USDC and USDT are the dominant stablecoins pegged to \$1 with a total market capitalization of over \$300B and rising. Stablecoins make dollar value globally accessible with secure transfer and settlement. Yet in practice, these stablecoins experience periods of stress and de-pegging from their \$1 target, posing significant systemic risks. The behavior of market participants during these stress events and the collective actions that either restore or break the peg are not well understood. This paper addresses the question: who restores the peg? We develop a dynamic, agent-based mean-field game framework for fiat-collateralized stablecoins, in which a large population of arbitrageurs and retail traders strategically interacts across explicit primary (mint/redeem) and secondary (exchange) markets during a de-peg episode. The key advantage of this equilibrium formulation is that it endogenously maps market frictions into a market-clearing price path and implied net order flows, allowing us to attribute peg-reverting pressure by channel and to stress-test when a given mechanism becomes insufficient for recovery. Using three historical de-peg events, we show that the calibrated equilibrium reproduces observed recovery half-lives and yields an order flow decomposition in which system-wide stress is predominantly stabilized by primary-market arbitrage, whereas episodes with impaired primary redemption require a joint recovery via both primary and secondary markets. Finally, a quantitative sensitivity analysis of primary-rail frictions identifies a non-linear breakdown threshold. Beyond this point, secondary-market liquidity acts mainly as a second-order amplifier around this primary-market bottleneck.
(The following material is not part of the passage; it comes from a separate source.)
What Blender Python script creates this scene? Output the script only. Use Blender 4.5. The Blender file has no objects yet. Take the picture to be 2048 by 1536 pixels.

翻译：USDC与USDT是锚定1美元的主导稳定币，总市值已突破3000亿美元且持续增长。稳定币通过安全的转移与结算机制使美元价值在全球范围内可及。然而实践中，这些稳定币会经历压力时期并偏离1美元锚定目标，构成重大系统性风险。市场参与者在压力事件期间的行为，以及集体行动如何恢复或破坏锚定的机制尚未得到充分理解。本文旨在回答：谁来恢复锚定？我们为法币抵押型稳定币建立了一个基于智能体的动态平均场博弈框架，其中大量套利者与零售交易者在脱锚事件期间，通过显式的初级市场（铸造/赎回）与二级市场（交易所）进行策略互动。该均衡模型的关键优势在于：内生地将市场摩擦映射至市场出清价格路径与隐含净订单流，使我们能按渠道归因锚定恢复压力，并压力测试特定机制何时不足以实现恢复。通过对三个历史脱锚事件的校准，我们证明该均衡模型能复现观测到的恢复半衰期，并生成订单流分解：系统性压力主要依靠初级市场套利实现稳定，而当初级赎回功能受损时，需通过初级与二级市场协同恢复。最后，对初级通道摩擦的定量敏感性分析揭示了一个非线性崩溃阈值，超过该阈值后，二级市场流动性主要作为初级市场瓶颈周围的二阶放大器发挥作用。